→ Problem details: Quote the listing below in its entirety, omitting every image.

→ Stored data:
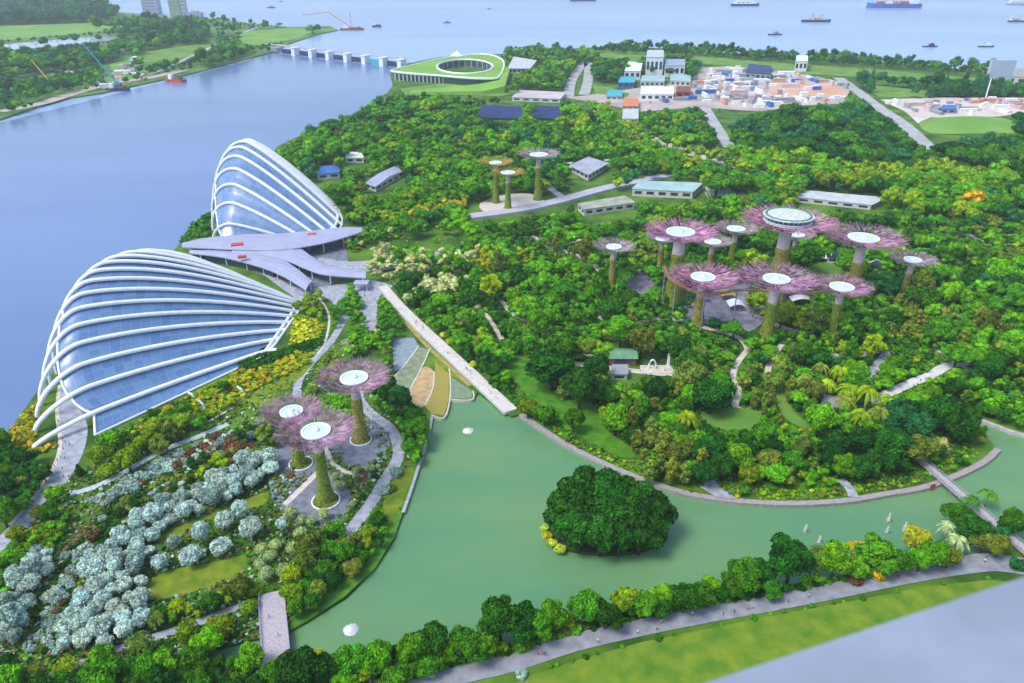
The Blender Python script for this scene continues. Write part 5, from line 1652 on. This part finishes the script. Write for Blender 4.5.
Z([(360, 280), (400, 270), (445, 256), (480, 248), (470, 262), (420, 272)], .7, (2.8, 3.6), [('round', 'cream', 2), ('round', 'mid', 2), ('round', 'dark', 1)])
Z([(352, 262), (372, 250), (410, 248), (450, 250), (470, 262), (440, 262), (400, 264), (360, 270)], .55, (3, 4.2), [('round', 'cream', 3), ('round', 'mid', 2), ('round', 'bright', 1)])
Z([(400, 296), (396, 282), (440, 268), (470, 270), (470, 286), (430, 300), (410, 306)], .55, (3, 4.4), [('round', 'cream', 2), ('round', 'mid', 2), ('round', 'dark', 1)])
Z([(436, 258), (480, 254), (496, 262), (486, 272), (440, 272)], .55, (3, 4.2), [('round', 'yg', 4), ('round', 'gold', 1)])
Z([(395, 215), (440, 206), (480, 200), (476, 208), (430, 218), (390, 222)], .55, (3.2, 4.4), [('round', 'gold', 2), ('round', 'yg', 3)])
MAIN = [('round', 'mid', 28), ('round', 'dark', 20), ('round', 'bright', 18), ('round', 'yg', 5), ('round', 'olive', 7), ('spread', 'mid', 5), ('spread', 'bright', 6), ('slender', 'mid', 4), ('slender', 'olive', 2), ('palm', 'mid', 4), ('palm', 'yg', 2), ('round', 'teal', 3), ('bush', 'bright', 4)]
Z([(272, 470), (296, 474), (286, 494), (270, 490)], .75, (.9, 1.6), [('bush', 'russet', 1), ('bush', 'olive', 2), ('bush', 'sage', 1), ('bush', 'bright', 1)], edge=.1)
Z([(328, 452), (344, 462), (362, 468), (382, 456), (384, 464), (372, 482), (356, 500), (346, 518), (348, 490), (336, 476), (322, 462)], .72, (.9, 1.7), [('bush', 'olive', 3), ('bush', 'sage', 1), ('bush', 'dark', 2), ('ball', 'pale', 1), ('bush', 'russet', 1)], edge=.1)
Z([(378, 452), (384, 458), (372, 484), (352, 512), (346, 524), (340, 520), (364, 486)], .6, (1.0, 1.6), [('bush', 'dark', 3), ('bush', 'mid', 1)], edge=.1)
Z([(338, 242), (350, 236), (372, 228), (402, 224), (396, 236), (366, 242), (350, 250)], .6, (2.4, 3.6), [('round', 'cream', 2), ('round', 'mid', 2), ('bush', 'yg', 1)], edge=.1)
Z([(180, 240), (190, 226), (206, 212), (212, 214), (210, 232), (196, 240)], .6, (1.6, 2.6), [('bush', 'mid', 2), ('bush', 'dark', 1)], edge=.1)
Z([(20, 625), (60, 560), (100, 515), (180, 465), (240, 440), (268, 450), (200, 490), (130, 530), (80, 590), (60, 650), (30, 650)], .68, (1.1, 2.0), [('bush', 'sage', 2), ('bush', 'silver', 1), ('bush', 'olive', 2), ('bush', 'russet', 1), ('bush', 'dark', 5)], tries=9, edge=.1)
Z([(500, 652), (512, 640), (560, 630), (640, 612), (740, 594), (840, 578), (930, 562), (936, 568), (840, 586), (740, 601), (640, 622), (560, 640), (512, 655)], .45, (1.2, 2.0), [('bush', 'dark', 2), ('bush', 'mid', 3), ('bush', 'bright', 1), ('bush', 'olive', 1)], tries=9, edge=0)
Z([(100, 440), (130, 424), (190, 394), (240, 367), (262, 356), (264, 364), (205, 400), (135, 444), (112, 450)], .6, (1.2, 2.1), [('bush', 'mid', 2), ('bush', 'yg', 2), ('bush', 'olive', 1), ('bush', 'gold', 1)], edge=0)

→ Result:
The Blender Python script for this scene continues. Write part 5, from line 1652 on. This part finishes the script. Write for Blender 4.5.
Z([(360, 280), (400, 270), (445, 256), (480, 248), (470, 262), (420, 272)], .7, (2.8, 3.6), [('round', 'cream', 2), ('round', 'mid', 2), ('round', 'dark', 1)])
Z([(352, 262), (372, 250), (410, 248), (450, 250), (470, 262), (440, 262), (400, 264), (360, 270)], .55, (3, 4.2), [('round', 'cream', 3), ('round', 'mid', 2), ('round', 'bright', 1)])
Z([(400, 296), (396, 282), (440, 268), (470, 270), (470, 286), (430, 300), (410, 306)], .55, (3, 4.4), [('round', 'cream', 2), ('round', 'mid', 2), ('round', 'dark', 1)])
Z([(436, 258), (480, 254), (496, 262), (486, 272), (440, 272)], .55, (3, 4.2), [('round', 'yg', 4), ('round', 'gold', 1)])
Z([(395, 215), (440, 206), (480, 200), (476, 208), (430, 218), (390, 222)], .55, (3.2, 4.4), [('round', 'gold', 2), ('round', 'yg', 3)])
MAIN = [('round', 'mid', 28), ('round', 'dark', 20), ('round', 'bright', 18), ('round', 'yg', 5), ('round', 'olive', 7), ('spread', 'mid', 5), ('spread', 'bright', 6), ('slender', 'mid', 4), ('slender', 'olive', 2), ('palm', 'mid', 4), ('palm', 'yg', 2), ('round', 'teal', 3), ('bush', 'bright', 4)]
Z([(272, 470), (296, 474), (286, 494), (270, 490)], .75, (.9, 1.6), [('bush', 'russet', 1), ('bush', 'olive', 2), ('bush', 'sage', 1), ('bush', 'bright', 1)], edge=.1)
Z([(328, 452), (344, 462), (362, 468), (382, 456), (384, 464), (372, 482), (356, 500), (346, 518), (348, 490), (336, 476), (322, 462)], .72, (.9, 1.7), [('bush', 'olive', 3), ('bush', 'sage', 1), ('bush', 'dark', 2), ('ball', 'pale', 1), ('bush', 'russet', 1)], edge=.1)
Z([(378, 452), (384, 458), (372, 484), (352, 512), (346, 524), (340, 520), (364, 486)], .6, (1.0, 1.6), [('bush', 'dark', 3), ('bush', 'mid', 1)], edge=.1)
Z([(338, 242), (350, 236), (372, 228), (402, 224), (396, 236), (366, 242), (350, 250)], .6, (2.4, 3.6), [('round', 'cream', 2), ('round', 'mid', 2), ('bush', 'yg', 1)], edge=.1)
Z([(180, 240), (190, 226), (206, 212), (212, 214), (210, 232), (196, 240)], .6, (1.6, 2.6), [('bush', 'mid', 2), ('bush', 'dark', 1)], edge=.1)
Z([(20, 625), (60, 560), (100, 515), (180, 465), (240, 440), (268, 450), (200, 490), (130, 530), (80, 590), (60, 650), (30, 650)], .68, (1.1, 2.0), [('bush', 'sage', 2), ('bush', 'silver', 1), ('bush', 'olive', 2), ('bush', 'russet', 1), ('bush', 'dark', 5)], tries=9, edge=.1)
Z([(500, 652), (512, 640), (560, 630), (640, 612), (740, 594), (840, 578), (930, 562), (936, 568), (840, 586), (740, 601), (640, 622), (560, 640), (512, 655)], .45, (1.2, 2.0), [('bush', 'dark', 2), ('bush', 'mid', 3), ('bush', 'bright', 1), ('bush', 'olive', 1)], tries=9, edge=0)
Z([(100, 440), (130, 424), (190, 394), (240, 367), (262, 356), (264, 364), (205, 400), (135, 444), (112, 450)], .6, (1.2, 2.1), [('bush', 'mid', 2), ('bush', 'yg', 2), ('bush', 'olive', 1), ('bush', 'gold', 1)], edge=0)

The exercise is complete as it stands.